On Wednesday, a Select Comfort spokeswoman declined to comment further about the shuttering of the ERP project or the company's future IT plans.

Select Comfort began using Oracle Corp.'s ERP software in 1998. But the Form 10-K filing that the company submitted to the U.S. Securities and Exchange Commission for 2006 says that Select Comfort planned to implement an integrated suite of SAP applications, including the vendor's ERP, CRM and supply chain management modules. The bed maker initially expected to complete the SAP rollout during the first half of this year.

"We believe this SAP-based IT architecture ... will provide greater flexibility and functionality for our growing and evolving business model and be less expensive to maintain over the long term," Select Comfort said in one SEC filing.

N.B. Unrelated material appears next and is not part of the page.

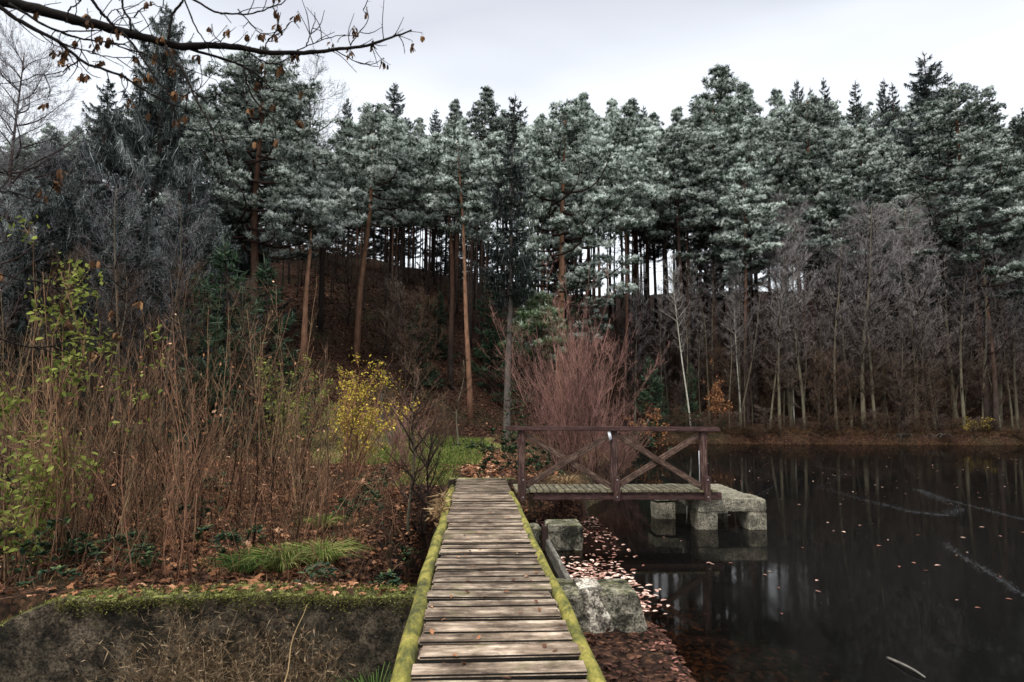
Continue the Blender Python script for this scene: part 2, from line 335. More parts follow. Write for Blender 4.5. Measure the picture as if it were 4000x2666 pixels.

But other SEC filings show that Select Comfort officials for months had been pressured to spike the project by an institutional shareholder, a New York-based investment firm named Clinton Group Inc.

In letters sent earlier this year to Select Comfort's board, Clinton Group characterized the ERP implementation as significantly over budget and behind schedule, and criticized the bed maker's leadership as reckless.

"We believe that spending on the SAP system installation should be deferred until an expeditious detailed review of information technology needs is undertaken and completed by an independent consultant," Clinton Group Vice Chairman Jerry Levin wrote in a letter dated March 6.

Levin said that Select Comfort spent $12 million on the ERP project last year and planned to spend at least another $8 million this year. "It is difficult for us to envision, given the size of the Company, that the Company could ever achieve cost savings to justify such a large expense," he wrote.

A second letter dated June 23 was even harsher. "Select Comfort's plan to continue with the SAP rollout using internal resources that have at best limited experience implementing a new enterprise software system is indicative of extremely poor judgment by management," Levin wrote. "Given Select Comfort's financial performance, the implementation should cease immediately."